Other prominent figures who lived in the same community include one of the owners of the Safe Bus Company, the largest Black-owned and operated transportation business in the world. (Fun fact: the city purchased assets of the company and used it to help build our current transit system.)

Burke says she’s working on revitalizing the neighborhood to revive a sense of pride in the community, while preserving its historical roots.

“You want the kids that grew up there to be like, ‘hey, yes. I can do this’,” Burke said.

Timing is everything

Amid rapid housing development in Winston-Salem, the city is working to keep up with demand for affordable housing. One solution leaders have come up with is by selling vacant lots.

“The city has a lot of vacant properties. It extends all the way to 25th Street and down to the whole area from 14th, Cleveland [Avenue], 25th — all of the streets in between,” Burke said.

The price for the properties? $1. This is no mistake. The city is strategically selling these empty lots to attract developers to invest in underserved areas like the Northeast Ward.

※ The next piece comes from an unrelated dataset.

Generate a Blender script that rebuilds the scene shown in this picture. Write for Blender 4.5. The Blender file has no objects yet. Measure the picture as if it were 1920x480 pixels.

Fostering a sense of pride

Burke said she is focused on efforts to transform the Northeast to the thriving community it once was.

“These homes were beautiful. This was a prideful community,” Burke said. “It has had no investment in years. We’re trying to bring it back to where it once was.”

In addition to new housing eventually coming, the city is also working to help current homeowners. It’s awarding up to $20,000 in grants to qualifying homeowners in the area to improve the exterior appearance of their homes.

“It can be a new roof. It can be painting. It can be a fence,” Burke said. “So that it is a community where the residents will be proud to live.”

A few other projects Burke is working on include enhancing Harambee Park + building a Community Transformational Center. That’s where residents can take classes like financial literacy + building generational wealth.